Kisah Ronald Susilo Tinggalkan Indonesia & Jadi Pahlawan Bulutangkis Singapura
INDOSPORT. COM - Ronald Susilo, legenda bulutangkis Singapura, melewati perjalanan karier yang tak lepas dari badai cedera, hingga kisah berganti negara meninggalkan Indonesia.
Kiprah Singapura dalam jagat bulutangkis tunggal putra, belakangan tampak kesulitan bersaing dengan negara-negara lain. Lihat saja daftar 25 besar teratas ranking BWF, tidak tertera satu pun atlet tunggal putra Singapura.
Namun bila melangkah jauh ke tahun 2004 silam, Singapura punya seorang jagoan bernama Ronald Susilo. Penampilan Ronald kala itu sukses bertengger menempati ranking enam BWF.
Pada tahun yang sama pula, Ronald sukses meraih beberapa prestasi manis. Ronald menembus semifinal All England, tampil di Olimpiade, dan yang paling mengesankan adalah menjuarai gelaran Japan Open.
Secara keseluruhan, total ada tiga piala yang mampu diraih Ronald sepanjang kariernya. Selain Japan Open 2004, Ronald turut menyabet trofi Thailand Open 2003 dan Luxembourg Open 2006.
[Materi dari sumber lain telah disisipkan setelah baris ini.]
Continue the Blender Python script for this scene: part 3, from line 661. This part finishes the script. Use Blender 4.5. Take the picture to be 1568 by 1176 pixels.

Segala kejayaan Ronald di masa lalu, ternyata dilaluinya dengan penuh perjuangan. Hal yang paling membuat Ronald harus begitu gigih, yakni ketika dirinya bertanding sambil menahan rasa sakit akibat cedera.
Parahnya, momen seperti itu bukan hanya sekali saja terjadi, tapi malah berulang. 2004 misalnya, seperti dikutip dari situs Population, Ronald turun di ajang Olimpiade Athena sembari menahan rasa cakit cedera bahunya.
SEA Games 2007, Ronald kembali diterpa kisah serupa. Ronald membawa Singapura menjadi runner-up alias peraih medali perak, tapi kala itu otot bagian sikunya sobek, dan harus menjalani operasi demi proses penyembuhan.
Tahun 2015, Ronald yang kembali dari masa pensiunnya untuk berlaga di SEA Games, terpaksa undur diri, lagi-lagi akibat cedera. Ronald benar-benar tak bisa bermain karena menderita cedera pada bagian pinggulnya.
"Setiap hari, saya mengambil obat penghilang rasa sakit," ujar Ronald seperti dikutip dari Population.
"Publik tidak tahu seberapa perjuangan yang telah saya lalui. Ketika saya di lapangan, publik hanya melihat hasilnya saja, saya menang atau kalah," lanjut Ronald.
Jauh sebelum badai cedera dan kejayaan datang secara bersamaan, Ronald lebih dulu melewati fase berpindah negara. Ronald yang aslinya lahir di Indonesia pada 1979, memutuskan pindah ke Singapura 14 tahun kemudian.
Awal kedatangannya ke Singapura, Ronald sejatinya hanya berfokus untuk mengejar pendidikan, sembari menekuni hobi bulutangkis. Ia sekolah di Anglo Chinese School dan bermain membela tim bulutangkis sekolahnya.
"Ketika saya datang ke Singapura, ayah saya hanya ingin saya mendapatkan pendidikan yang bagus," kata Ronald.
"Saya tidak pernah berpikir saya akan menjadi pebulutangkis profesional." tambahnya.
Pada 1997, Ronald ingin sekali melanjutkan pendidikan ke Australia. Akan tetapi krisis ekonomi tiba-tiba melanda negara-negara Asia dan Indonesia, sehingga Ronald harus membatalkan rencananya.
Ronald tidak ingin terus membebani keluarganya. Akhirnya Ronald memutuskan bermain bulutangkis secara profesional, demi menunjang kelangsungan hidupnya di Singapura.
“Saya tidak ingin menghabiskan uang orang tua saya. Saya berasal dari keluarga kelas menengah, sungguh tidak bijak jika saya sampai membebankan mereka di situasi krisis," ungkap Ronald.
Tepat pada 1998, Ronald mampu menembus tim utama bulutangkis Singapura. Empat tahun setelahnya, Ronald mendapatkan status warga negara Singapura, dan terus menjadi pahlawan bulutangkis di sana.